Djukanovic, who was set to remain party leader, has long dominated the small Balkan country, serving several times as premier and once as president since 1991.

The 54-year-old twice previously stepped down as prime minister but retained party leadership -- once in 2006 and again in 2010 -- both times returning to power after a two-year break.

He led Montenegro to independence from Serbia in 2006 and has since brought it to the doorstep of NATO and European Union membership, but his critics accuse him of corruption, cronyism and links to widespread organised crime.

Djukanovic, who faced large anti-government rallies last year, pitched the recent election as a choice between ties with the West or with traditional Slavic ally Russia, whom he accuses of funding opposition parties.

Mystery plot

The vote was marred by Montenegrin police's arrest of 20 Serbians accused of planning anti-government attacks.

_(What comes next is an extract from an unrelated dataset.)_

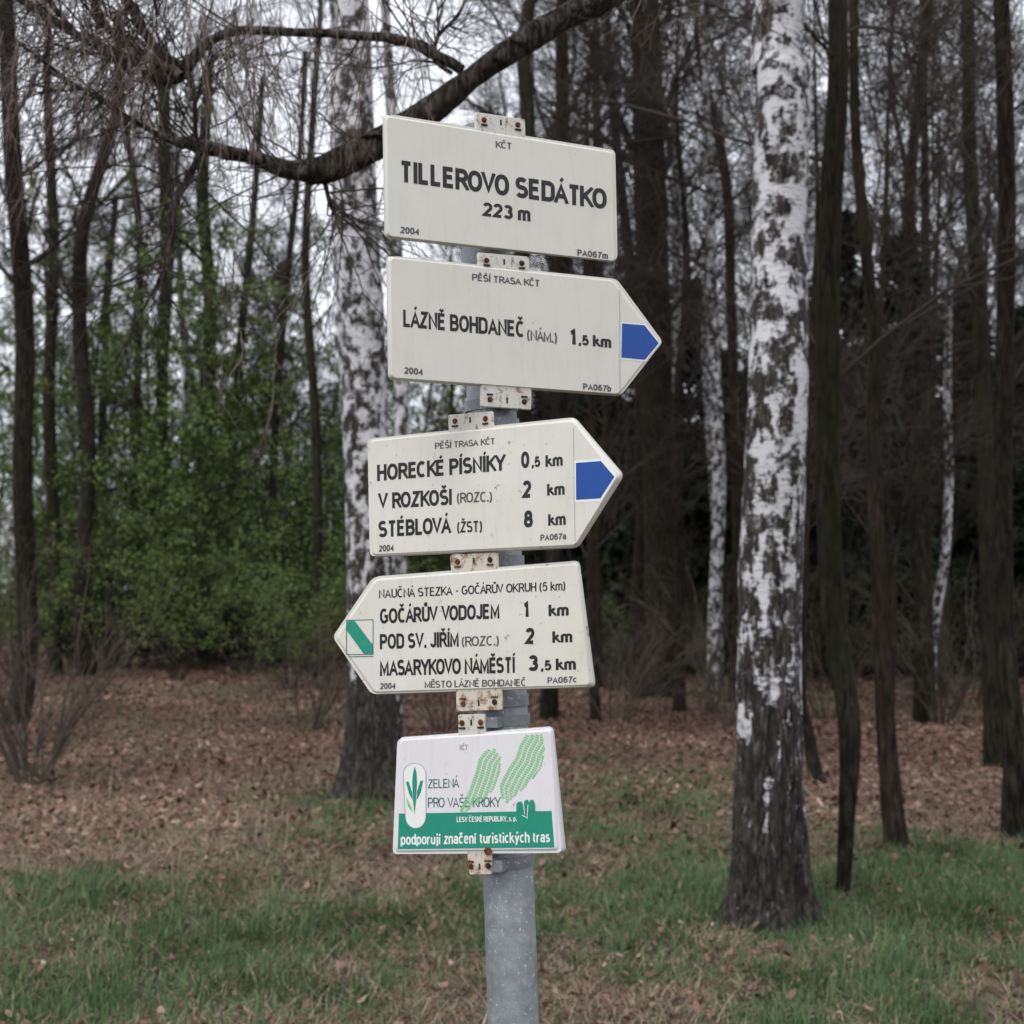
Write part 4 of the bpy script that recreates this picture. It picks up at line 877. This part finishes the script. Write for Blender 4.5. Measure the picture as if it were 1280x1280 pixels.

Their detentions were dismissed by the opposition as DPS propaganda.

Fourteen of the those arrested, including retired Serbian police chief Bratislav Dikic, have been placed under one-month detention while the other six were released.

Serbia's Prime Minister Aleksandar Vucic initially questioned the timing of the arrests, but said earlier this week that authorities in Belgrade had also made detentions over "illegal activities" prepared for Montenegro.

Vucic did not give more details about those arrested, but said there was evidence that certain people had "followed the movements of Montenegro's prime minister".

Montenegro was invited to join NATO in December, a decision yet to be ratified by Podgorica and existing member-states.

The Democratic Front, Montenegro's main opposition bloc which won 18 seats, openly calls for closer ties with Russia and is against membership of either the EU or NATO, calling for a referendum on joining military alliance.

Other opposition groups have more nuanced positions -- some are pro-EU but would also like a referendum on NATO.

The issue of NATO accession divides the country's 620,000 people, who remember the alliance's 1999 bombing of the Federal Republic of Yugoslavia, of which Montenegro was then part.

Critics however accuse Djukanovic of exploiting geopolitical rivalries as a way to distract from domestic problems and economic woes, which weigh more heavily on the population.